US and Partners Call for ‘Verifiable' Subsea Cable Suppliers

The US and its Quad partners pledged $140 million to connect Pacific islands via subsea cables by 2025, pushing for "verified" cable providersBy Robert Clark, Light Reading
October 4, 2024

The subsea cable business, once an obscure corner of telecoms, continues to be a source of geopolitical intrigue. Subsea cables were a big topic at the Quad leaders' summit – the diplomatic alliance consisting of the US, India, Japan and Australia – which took place in the US last week.

In a joint statement, the four leaders said they aimed to ensure every Pacific island state is connected by a subsea cable by the end of 2025. The Quad governments have committed more than $140 million to undersea cable builds in the Pacific over the past 16 months.

The capacity and reliability of subsea cable systems “are inextricably linked to the security and prosperity of the region and the world,” the statement said. It cited a raft of initiatives, mostly small-bore, but which in aggregate underline the importance of the telecom sector, in particular for the remote Pacific Islands states.

One of the biggest is training. The US government says it has already conducted 1,300 training programs for Indo-Pacific countries and plans to invest another $3.4 million.

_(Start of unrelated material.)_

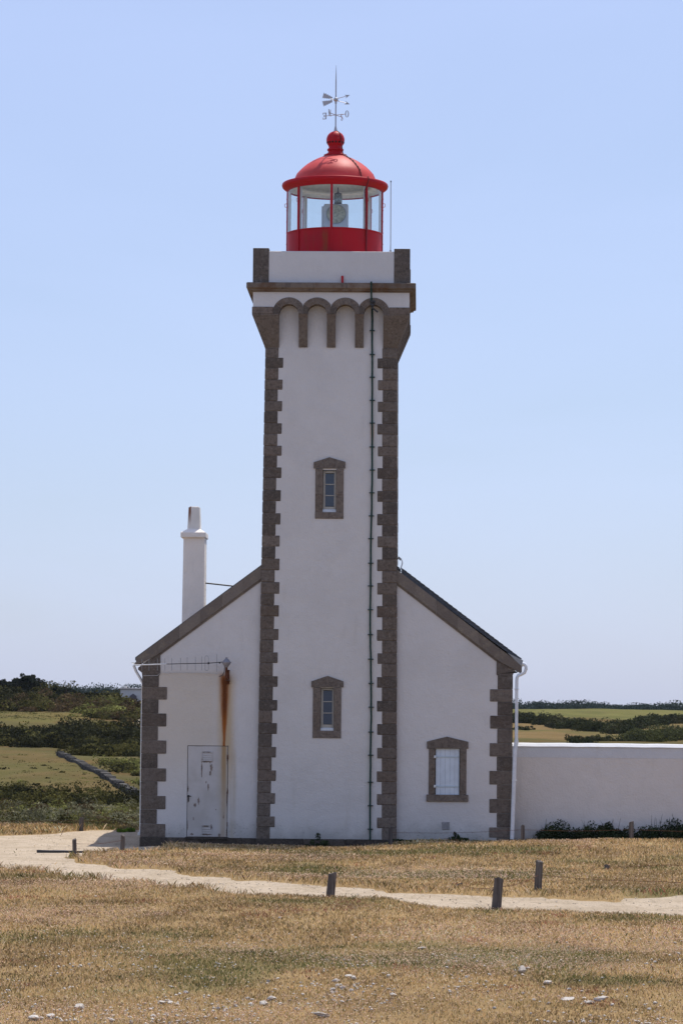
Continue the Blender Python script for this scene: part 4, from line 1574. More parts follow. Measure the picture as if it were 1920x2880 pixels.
# door: white steel leaf, chipped and rust-streaked
def _door_mat():
    m = Mt('chipped_door_paint', 0.6, 0.3)
    X, Z = m.pos()[1], m.pos()[3]
    c = m.mix(m.ss(m.noise(2.2, 5), .35, .7), (0.53, 0.50, 0.475), (0.45, 0.42, 0.39))
    n = m.noise(5, 4, .6, (1, 1, .12))
    x0 = c5(908, 1200)[0]
    d = m.math('ABSOLUTE', m.sub(X, m.add(x0, m.mul(m.sub(n, .5), .12))))
    k = m.mul(m.ss(d, .12, .015), m.ss(Z, door_z0 + .5, door_z1 - .1, .3, 1.0))
    c = m.mix(m.mul(k, .9), c, (0.30, 0.135, 0.035))
    k = m.mul(m.ss(d, .22, .03), m.ss(Z, door_z0 + .2, door_z1 - .2, .35, .6))
    c = m.mix(m.mul(k, .7), c, (0.42, 0.33, 0.17))
    ch = m.sub(m.noise(15, 5, .75, (1.4, 1, .6), .8), .5)
    ch2 = m.sub(m.noise(38, 4, .75), .5)
    k = 0.0
    for (x, y, rx, rz) in ((762, 1051, 42, 5), (762, 1136, 52, 9), (797, 1185, 13, 40), (715, 1200, 7, 75), (790, 1240, 10, 26), (770, 1357, 9, 30), (752, 1318, 5, 12), (685, 1480, 9, 38), (655, 1520, 14, 16),
                           (592, 1375, 9, 34), (597, 1470, 9, 30), (937, 1110, 5, 60), (937, 1465, 7, 75), (936, 1770, 9, 45), (748, 1706, 32, 7), (799, 1715, 7, 26), (758, 1779, 46, 9), (630, 1776, 17, 10),
                           (868, 1786, 13, 18), (640, 1640, 6, 20), (690, 997, 70, 3), (590, 1700, 4, 40), (905, 1620, 5, 26), (840, 1560, 5, 8)):
        px_, pz = c5(x, y)
        a = m.math('DIVIDE', m.sub(X, px_), rx / 329.); b = m.math('DIVIDE', m.sub(Z, pz), rz / 329.)
        e = m.math('SQRT', m.add(m.mul(a, a), m.mul(b, b)))
        e = m.add(e, m.add(m.mul(ch, 3.0), m.mul(ch2, 1.6)))
        k = m.math('MAXIMUM', k, m.ss(e, 1.0, .72))
    c = m.mix(m.mul(k, .9), c, m.mix(m.ss(m.noise(9, 3), .4, .6), (0.10, 0.07, 0.055), (0.20, 0.145, 0.11)))
    c = m.mix(m.mul(m.ss(m.noise(14, 4, .6, (1, 1, .2)), .58, .75), .35), c, (0.42, 0.33, 0.24))
    m.col(c)
    m.bump(m.sub(m.noise(6, 3), m.mul(k, .6)), .3, .012)
    return m.m


M['door'] = _door_mat()
mb = MB(); mb.cbox(door_x0 + .014, door_x1 - .014, YH + .004, YH + .05, door_z0 + .012, door_z1 - .014, .004)
door = mb.build('door', M['door'], house)
tag(door, 'chipped white door streaked with rust')
mb = MB()
mb.box(door_x0 - .1, door_x1 + .1, YH + .055, YH + .08, door_z0 - .1, door_z1 + .1)
mb.build('door_recess', M['black'], door)
for (x0, x1, y0, y1) in ((715, 810, 1045, 1132), (715, 805, 1692, 1797)):
    (a, z1), (b, z0) = c5(x0, y0), c5(x1, y1)
    mb = MB()
    for q in range(5):
        zz = z0 + (z1 - z0) * (q + .5) / 5
        mb.hexa([(a + .02, YH - .012, zz - .018), (b - .02, YH - .012, zz - .018), (b - .02, YH + .004, zz - .01), (a + .02, YH + .004, zz - .01),
                 (a + .02, YH - .006, zz - .012), (b - .02, YH - .006, zz - .012), (b - .02, YH + .004, zz + .02), (a + .02, YH + .004, zz + .02)])
    mb.cbox(a, a + .02, YH - .016, YH + .004, z0, z1, .003); mb.cbox(b - .02, b, YH - .016, YH + .004, z0, z1, .003)
    mb.cbox(a + .02, b - .02, YH - .016, YH + .004, z0, z0 + .02, .003); mb.cbox(a + .02, b - .02, YH - .016, YH + .004, z1 - .02, z1, .003)
    mb.build('vent', M['door'], door)
p = c5(598, 1440)
mb = MB(); mb.tube([(p[0], YH + .004, p[1]), (p[0], YH - .012, p[1])], .032, 12); mb.tube([(p[0], YH - .01, p[1]), (p[0], YH - .05, p[1]), (p[0] + .03, YH - .05, p[1] - .002), (p[0] + .075, YH - .05, p[1] - .004)], .010, 6)
mb.box(p[0] - .014, p[0] + .014, YH - .003, YH + .004, p[1] - .14, p[1] - .035)
mb.build('handle', M['dark'], door)
for zz in (door_z0 + .35, (door_z0 + door_z1) / 2, door_z1 - .3):
    mb = MB()
    mb.tube([(door_x1 - .006, YH - .006, zz - .06), (door_x1 - .006, YH - .006, zz + .06)], .012, 8)
    mb.build('hinge', M['rust'], door)
mb = MB()
mb.cbox(door_x0 - .04, door_x1 + .04, YH - .09, YH + .1, door_z0 - .06, door_z0 + .004, .01)
mb.build('threshold', M['granite_dark'], door)

# shuttered window
mb = MB()
mb.prism([cw(*q) for q in [(145, 335), (560, 232), (1000, 340), (1000, 480), (145, 480)][::-1]], YH - .035, YH + .25)
x0, x1 = cw(183, 900)[0], cw(960, 900)[0]
zj0, zj1 = cw(500, 1432)[1], cw(500, 482)[1]
for a, b in ((x0, sx0), (sx1, x1)):
    zm = zj0 + (zj1 - zj0) * .55
    mb.cbox(a, b, YH - .024, YH + .25, zj0, zm - .001, .006); mb.cbox(a, b, YH - .022, YH + .25, zm + .001, zj1 - .002, .006)
a, b = cw(135, 1500), cw(998, 1580)
mb.cbox(a[0], b[0], YH - .05, YH + .25, b[1], zj0 - .001, .008)
win = mb.build('window', M['granite'], house)
tag(win, 'granite framed window closed by a pale blue shutter')
sh = MB()
n = 5
ys_ = YH + .03
for q in range(n):
    a = sx0 + .014 + (sx1 - sx0 - .028) * q / n; b = sx0 + .014 + (sx1 - sx0 - .028) * (q + 1) / n
    sh.cbox(a + .0015, b - .0015, ys_, ys_ + .035, sz0 + .012, sz1 - .012, .004)
shut = sh.build('shutter', M['shutter'], win)
for y in (652, 1262):
    z = cw(500, y)[1]
    mb = MB(); mb.cbox(sx0 + .02, sx1 - .02, ys_ - .012, ys_ - .001, z - .022, z + .022, .003)
    for q in range(6):
        x = sx0 + .06 + (sx1 - sx0 - .11) * q / 5
        mb.tube([(x, ys_ - .012, z), (x, ys_ - .019, z)], .011, 8)
    mb.build('strap', flat('strap_%d' % y, (.52, .60, .64), .5), win)
    mb = MB(); mb.cbox(sx0 - .035, sx0 + .02, YH - .045, YH + .02, z - .035, z + .035, .008); mb.build('hinge', M['pale'], win)
mb = MB(); mb.box(sx0 - .1, sx1 + .1, YH + .15, YH + .17, sz0 - .1, sz1 + .1); mb.build('window_recess', M['black'], win)
# vent grille near the ground
(a, z1), (b, z0) = cw(455, 1995), cw(612, 2157)
mb = MB()
mb.cbox(a, b, YH - .012, YH + .02, z0, z1, .006)
for q in range(6):
    z = z0 + .025 + (z1 - z0 - .05) * q / 5
    mb.cbox(a + .02, b - .02, YH - .02, YH - .012, z - .008, z + .008, .002)
mb.build('vent_grille', flat('vent_grey', (.34, .33, .33), .7, .2, 0, .3, 30), house)

# chimney on the left slope
YCH = 6.0
K4 = lambda x, y: F(360 + .31888 * x, 1400 + .31888 * y, YCH)
a, b = K4(479, 800)[0], K4(671, 800)[0]
zt = K4(580, 350)[1]
dch = .9
mb = MB(); mb.hexa([(a - .03, YCH, 2.2), (b + .01, YCH, 2.2), (b + .01, YCH + dch, 2.2), (a - .03, YCH + dch, 2.2), (a + .02, YCH + .01, zt), (b, YCH + .01, zt), (b, YCH + dch, zt), (a + .02, YCH + dch, zt)])
chim = mb.build('chimney', M['chim'], house)
ca, cb = K4(466, 325)[0], K4(688, 325)[0]
zc_0, zc_1 = K4(580, 352)[1], K4(580, 302)[1]
mb = MB()
mb.cbox(ca, cb, YCH - .09, YCH + dch + .09, zc_0, zc_1, .02)
mb.hexa([(ca + .02, YCH - .07, zc_1 - .001), (cb - .02, YCH - .07, zc_1 - .001), (cb - .02, YCH + dch + .07, zc_1 - .001), (ca + .02, YCH + dch + .07, zc_1 - .001),
         (ca + .2, YCH + .12, zc_1 + .1), (cb - .18, YCH + .12, zc_1 + .1), (cb - .18, YCH + dch - .12, zc_1 + .1), (ca + .2, YCH + dch - .12, zc_1 + .1)])
mb.build('cap', M['chim'], chim)


def _pot():
    m = Mt('rust_streaked_pot', .9, .15)
    X, Z = m.pos()[1], m.pos()[3]
    p = K4(540, 85)
    d = m.sub(X, m.add(p[0] + .005, m.mul(m.sub(m.noise(6, 4, .6, (1, 1, .15)), .5), .08)))
    k = m.mul(m.ss(m.math('ABSOLUTE', d), .06, .012), m.ss(Z, K4(540, 260)[1], K4(540, 110)[1]))
    c = m.mix(m.ss(m.noise(2, 4), .35, .7), (.83, .79, .73), (.75, .71, .65))
    m.col(m.mix(m.mul(k, .95), c, (.20, .06, .02)))
    m.bump(m.noise(26, 4), .35, .012)
    return m.m


mb = MB()
t0, t1 = K4(531, 80), K4(628, 80); b0, b1 = K4(521, 292), K4(634, 292)
yy0, yy1 = YCH + .13, YCH + .62
mb.hexa([(b0[0], yy0, zc_1 + .05), (b1[0], yy0, zc_1 + .05), (b1[0], yy1 + .05, zc_1 + .05), (b0[0], yy1 + .05, zc_1 + .05),
         (t0[0], yy0 + .05, t0[1]), (t1[0], yy0 + .05, t0[1]), (t1[0], yy1 - .02, t0[1]), (t0[0], yy1 - .02, t0[1])])
mb.cbox(t0[0] + .03, t1[0] - .03, yy0 + .1, yy1 - .06, t0[1] + .0, t0[1] + .03, .01)
mb.build('pot', _pot(), chim)
p, q = K4(684, 745), K4(950, 770)
mb = MB(); mb.tube([(p[0] - .05, YCH + .5, p[1]), (q[0] + .6, YCH + .5, q[1] - .08)], .022, 8); mb.build('stay_rod', M['dark'], chim)

# floodlight on the tower's right side
pf = at(1119, 1572, .5)
flood = thing('floodlight', pf, 'small grey floodlight on a bracket where the roof meets the tower', 'lamp')
fc = lambda x, y, Y=.5: at(1090 + .04464 * x, 1540 + .04464 * y, Y)
mb = MB()
P4 = [fc(620, 690), fc(800, 815), fc(885, 730), fc(690, 560)]
mb.prism([(p.x, p.z) for p in P4], .42, .62); mb.build('head', M['steel'], flood)
mb = MB(); mb.tube([fc(480, 700), fc(640, 680)], .02, 6); mb.tube([fc(520, 540), fc(545, 1000)], .02, 6); mb.build('bracket', M['dark'], flood)
mb = MB(); mb.tube([fc(870, 790), fc(915, 880), fc(915, 990), fc(880, 1130), fc(830, 1270), fc(785, 1440)], .016, 6); mb.build('lead', M['pvc'], flood)
mb = MB(); mb.tube([fc(500, 560), fc(455, 850), fc(440, 960), fc(480, 1080), fc(520, 1220)], .028, 6); mb.build('conduit', M['pvc'], flood)

# ------------------------------------------------------------------ aerial on the left bay
ya = YH - .42
A5 = lambda x, y, Y=ya: at(340 + .31888 * x, 1780 + .31888 * y, Y)
yg = thing('yagi_antenna', A5(930, 470), 'horizontal rod aerial with upright prongs across the left wall above the rusty stain', 'antenna')
mb = MB(); mb.tube([A5(118, 284), A5(405, 275)], .016, 8); mb.build('sleeve', M['pale'], yg)
mb = MB(); mb.tube([A5(405, 275), A5(700, 268), A5(775, 267), A5(905, 256)], .0105, 8); mb.ball(A5(774, 267), .032, 6); mb.ball(A5(872, 263), .025, 5); mb.build('boom', M['dark'], yg)
for x, y0, y1 in ((187, 228, 335), (250, 226, 334), (324, 226, 332), (390, 225, 332), (450, 222, 332), (527, 220, 332), (586, 214, 330), (658, 212, 332), (714, 208, 330), (846, 188, 345)):
    mb = MB(); mb.tube([A5(x, y0), A5(x, y1)], .0065, 6); mb.build('element', M['steel'], yg)
mb = MB()
loop = [(758 + 15 * math.cos(t), 216 - 14 * math.sin(t)) for t in np.linspace(0, math.pi, 9)] + [(743, 318)] + [(758 - 15 * math.cos(t), 318 + 14 * math.sin(t)) for t in np.linspace(0, math.pi, 9)] + [(773, 280)]
mb.tube([A5(x, y) for x, y in [(773, 255)] + loop], .006, 6); mb.build('dipole', M['steel'], yg)
pc = A5(932, 262)
mb = MB()
R_ = lambda rc: rc * .31888 / 105
mb.lathe([(R_(10), pc.z + R_(46)), (R_(10), pc.z + R_(36)), (R_(20), pc.z + R_(28)), (R_(40), pc.z + R_(3)), (R_(40), pc.z - R_(3)), (R_(22), pc.z - R_(28)), (R_(13), pc.z - R_(42))], pc.x, ya, 20, True)
mb.build('mast_head', flat('mast_cap', (.26, .25, .27), .5, .4, .3), yg)
mb = MB()
e = A5(930, 395)
mb.tube([(pc.x, ya, pc.z - R_(36)), (pc.x, ya, e.z), (pc.x + .01, ya + .1, e.z - .06), (pc.x + .04, YH - .02, e.z - .08)], .035, 10)
f0, f1 = A5(935, 330), A5(950, 420)
mb.cbox(pc.x - .02, pc.x + .055, YH - .03, YH + .01, f1.z - .10, f0.z, .008)
mb.tube([(pc.x, ya, f0.z), (pc.x + .05, YH - .01, f0.z)], .018, 6)
mb.build('wall_bracket', M['rust'], yg)
mb = MB(); mb.tube([A5(905, 256), A5(915, 300), A5(912, 345), A5(895, 375), A5(868, 384)], .011, 6); mb.build('lead', M['dark'], yg)
mb = MB()
lw = [(200, 378), (325, 376), (352, 352), (560, 350), (740, 352), (850, 362)]
mb.tube([A5(x, y, YH - .026) for x, y in lw], .006, 6)
mb.build('lead', flat('white_lead', (.55, .53, .5), .6), yg)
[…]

The Australian Foreign Affairs Department has committed 18 million Australian dollars (US$12.3 million) over four years on its new Cable Connectivity and Resilience Center, which will provide training and policy support for Pacific nations on subsea cable issues.

‘Verifiable providers'

Cables aside, the partners have also pledged $20 million to Open RAN, aiming to build the Pacific's first O-RAN network in Palau. The US and Japan have also tipped in $8 million for an O-RAN training center in the Philippines and another $7 million to expand it worldwide.

Meanwhile at the UN, the US and 18 other nations endorsed a statement on subsea cable security on September 26. The statement called for the implementation of cybersecurity best practice and of cooperation with “secure and verifiable subsea cable providers.”